La recepción comenzó discretamente, con el vals de los recién casados. Luego el brindis por parte de los padrinos. Habló el padrino, luego el padre de la novia, después el padre del novio. Pero para mi sorpresa, cuando le tocó el turno a la pareja, primero fue ella, Luz Mireya, quien tomó la palabra. "Brindo por Dios", dijo, "por haber puesto este hombre en mi camino".
La rumba siguió hasta las tres de la mañana. Hubo buen trago y buena comida, y todos bailamos con ganas. A alta horas de la noche, unos muchachos, con los ojos vendados y las manos amarradas detrás, buscaron cómo encontrar a la novia a tientas y quitarle la liga con la boca. La novia, en su momento, tiró el ramo de flores encima de su hombro para ser cogido en el aire por la niña que sería la próxima en casarse. Mejor dicho, se observaron todas las formalidades, pero de la manera más informal. Una ocasión memorable.
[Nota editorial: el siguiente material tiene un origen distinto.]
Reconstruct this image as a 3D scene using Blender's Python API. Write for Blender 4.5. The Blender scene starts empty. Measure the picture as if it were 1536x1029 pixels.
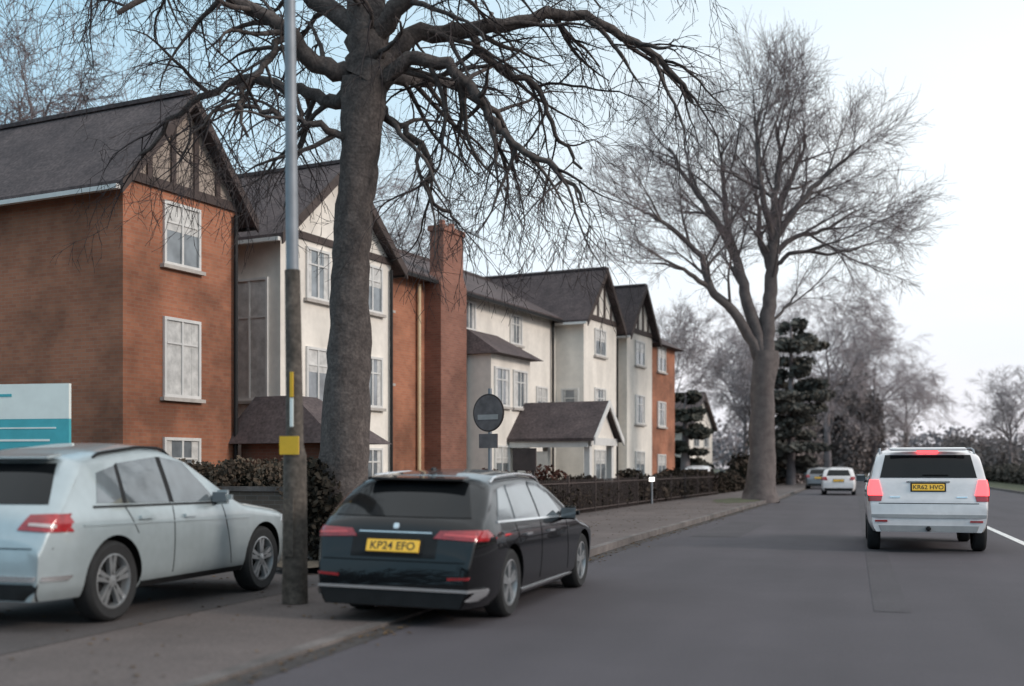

Un último detalle. Apenas habíamos salido de la iglesia, alrededor de las seis de la tarde, cuando se oyó un tronar estremecedor de motores y apareció una caravana de motos tipo Harley Davidson. Llegaron raudas y veloces y parquearon frente a la puerta de la iglesia. Los motociclistas y sus acompañantes, vestidos todos de cuero negro, bajaron y se alistaron para entrar al templo. Evidentemente el siguiente matrimonio programado para Santa Ana esa noche iba a ser de una pareja de Harleys. Provocaba quedarnos y repetir.